As a quid pro quo, the US seems to be inclined to give the German company Rheinmetall the go-ahead for the production of F-35 components at a new plant with more than 400 employees, which is to be built near the Weeze airport in the Kleve district. A striking example of the many transatlantic 'unequal trades' to which the European Union has been increasingly bowing in recent times. So much so, in fact, that an 'unsuspected' think-tank such as the European Council on Foreign Relations has spoken of the '(European) art of vassalage' and the 'Americanisation of Europe', called upon by Washington not only to sever the vital energy artery with Russia, but also to 'support US industrial policy and help ensure American technological dominance over China [...] by circumscribing economic relations with the People's Republic of China on the basis of US-imposed limitations'.

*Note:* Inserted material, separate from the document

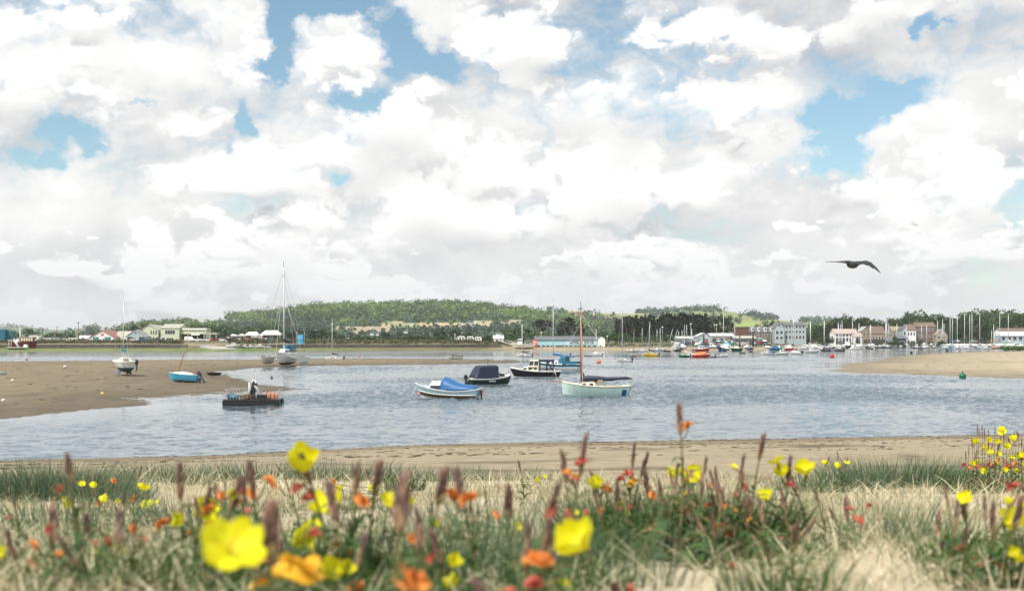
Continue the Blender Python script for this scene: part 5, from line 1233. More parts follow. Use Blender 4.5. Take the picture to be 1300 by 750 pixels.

The stratospheric trade deficit of a record EUR 432 billion recorded by the European Union in 2022 stems in no small part from the downgrading of the 'old continent' to a merely ancillary role vis-à-vis the US and its strategies, and risks for the same reasons to crystallise into a structural character. With the result of compressing the exchange rate of the euro against the dollar, mowing down the purchasing power of European workers and forcing governments to make further cuts in public spending. In other words, to adopt programmes modelled on the one recently devised by the executive led by Olaf Scholz, including a drastic reduction in funding for all sectors except the military. A budgetary manoeuvre branded by economist Marcel Fratzscher as 'economically imprudent, anti-social and strategically counterproductive', but made necessary to a certain extent by the financially critical situation in which Germany finds itself.
This is evident from statements made by German Finance Minister Christian Lindner to the newspaper 'Die Welt' last June, according to which the country is in no position to make additional contributions to the EU budget. Not least because it could be forced to organise a rescue operation of the Bundesbank, the historical guardian of the ordoliberal orthodoxy, which is burdened with losses of more than 650 billion Euro related to the depreciation of the government bonds in its possession, which occurred due to the gradual rise in interest rates by the European Central Bank - a phenomenon mirroring that which led First Republic Bank, Silicon Valley Bank and other US credit institutions to bankruptcy.
For the 'European locomotive', and again for the entire 'Fordist periphery' of transnational scale firmly integrated in the German value chain, rather gloomy times lie ahead.